FATE Comes Through

I was away on a brief Christmas vacation for the last week or so. I was completely absent from ffmpeg-devel list traffic during that time, as well as all email. Occasionally, I would sneak a look at FATE’s main page when I was in the vicinity of an unguarded web browser and clench my fists when I saw that various FFmpeg items were broken, powerless to alert anyone to these facts via email. My tensions eased, however, and my spirits lifted when I would check back a little while later and see that the problems were gone and that the SVN log messages indicated that code was being submitted specifically to address the breakages.

Go team.

However, being away from the action and having FATE as my only window into FFmpeg development reminded me of the various ways the web interface desperately needs to improve. The main fate.multimedia.cx page needs to have a brutally concise summary of the health of the FFmpeg codebase as tested by FATE. I envision that the spirit would be, “Everything is okay… except for the following problems: …”, followed by a list of problems, sorted by newest to oldest.

How to do this? For starters, I have had it on my TODO list for several months now to experiment with some popular PHP web frameworks. I have done enough homework to get over my distaste for the notion of such frameworks and I’m thinking (hoping, really) that one can be of substantial benefit.

Of course, another oft-requested feature is for email notifications when something breaks. Believe me, I really want this too. As you can imagine, this is something I really want to get correct from the start and verify that all the bugs are stamped out. Specifically, I’m paranoid about accidentally spamming a mailing list due to a stupid bug. Also, I want to make sure that such a notification service reports the useful information, where I’m currently defining “useful” as state transitions: report when a build or a test goes from working to broken or vice versa. But I also want to be able to aggregate information about breakages. Example: There are presently 20 FATE configurations. If an SVN commit breaks a test for all the configurations, it would be better for an alert email to report concisely that a recent commit broke a particular test for ALL supported FATE configurations, rather than 20 individual emails representing each configuration, or even one email listing each individual configuration.

It’s a real concern. If I don’t get this right, it’s only going to irritate people right out of the gate and defeat the whole purpose when it goes largely filtered and ignored. I know from whence I speak due to working with similar notification systems on other large codebases.

2 thoughts on “FATE Comes Through

  1. Robert Swain

    Indeed, consolidating notifications to per commit rather than per platform is a good idea for traffic reduction, as well as limiting notifications to state changes. I think these alone should probably limit the traffic to a reasonable amount.

    Maybe the automated notification could include links to the error output of the test(s) that failed, as well as information about which commit caused the issue and a link to the diff for the commit in web-based source code browser. I think all this would be useful information to which one would like quick access and links aren’t too verbose.

    I think it might be good to test this out on a separate mailing list for a while until we’re happy with the traffic it produces. That way you can spam it as much or as little as you like, people can see what’s being sent and can make suggestions or give feedback.
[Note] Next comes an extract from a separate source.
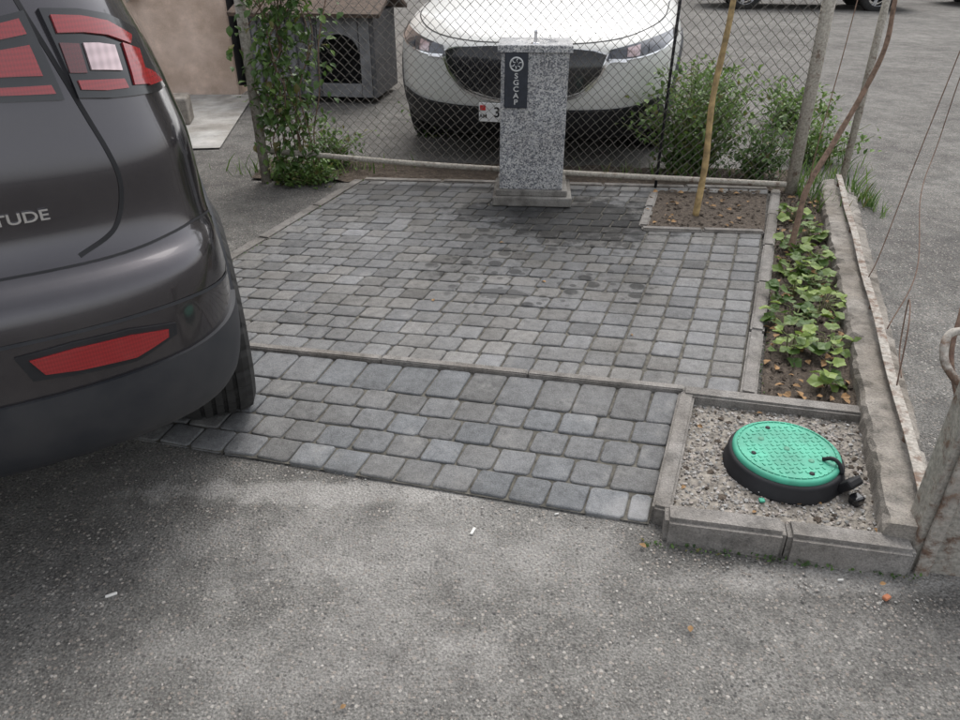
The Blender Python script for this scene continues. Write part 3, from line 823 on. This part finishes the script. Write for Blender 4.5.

Maybe it can even be maintained on a separate mailing list anyway to allow modularity in the e-mail traffic people interested in FFmpeg receive.

    Good work! :)

  2. Multimedia Mike Post author

    Thanks for the feedback, Robert. I had the same idea about possibly confining the emails to a separate mailing list. But another school of thought is that all developers should be required to see the notifications on the main list. Again, if we design this with the right trade-offs in mind, the emails should not be an annoyance, even during times of high breakage. The important part will be the state transition thing, i.e., not sending emails constantly reporting whether a build worked or did not work (as I have seen with similar systems).

    One thing is for certain: My personal email address will be the guinea pig, and I already have a list of situations that the system has to handle appropriately.

    Good idea on the links; make it as efficient as possible for developers to see the precise problems.